Constraints and Issues

• On one product the most common up/down functions may be an up/down movement, with volume being a secondary function. On another product the volume may the most frequently used up/down movement. Is it better to map the most frequently up/down function set of switches or is it better for volume to always be consistently mapped?
• Some switch arrays may allow the user to have a large number of switches. Other individuals may only be able to operate a small number of switches. How do you map many-function products to a small number of control switches?
• Some manufactures may have already decided to map their switches to a USB format to match their own product line for some reason. How would they deal with a standard which is different?  Can mechanisms be provided to accommodate both?
• Is it better for this new switch array standard to be a custom AT standard or is it better for it to be mapped off a pre-existing human interface device (HID) standard?

Currently the work is focused on capitalizing on existing human interface devices standards. In particular the USB game controller interface is being explored. It provides a very rich set of controls and also does not interfere with concurrent use of a keyboard or mouse. In addition it has the advantage that AT manufacturers can arrange their controls to function in this fashion and also enable their users to be able to control mainstream games and other software which can be controlled by game controllers.

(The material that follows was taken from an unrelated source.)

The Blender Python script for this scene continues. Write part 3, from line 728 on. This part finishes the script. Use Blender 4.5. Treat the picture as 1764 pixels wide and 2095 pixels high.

On the controller side, it allows rehabilitation engineers to easily manufacture inexpensive custom controllers. For example, a rehabilitation engineer could take any set of switches that were arranged in a fashion to maximize the control of a client and, using a circuit board removed from an inexpensive USB game controller, wire up a custom electronic which would otherwise cost hundreds of dollars. This special switch configuration could then be used not only with games but also with other devices that implemented the standard, including voting machines, digital talking book players, home environment control units, stereo systems, and more.

The presentation will provide the latest update on the status of the development of the new standard as well as an opportunity for participants to provide input and feedback to the process.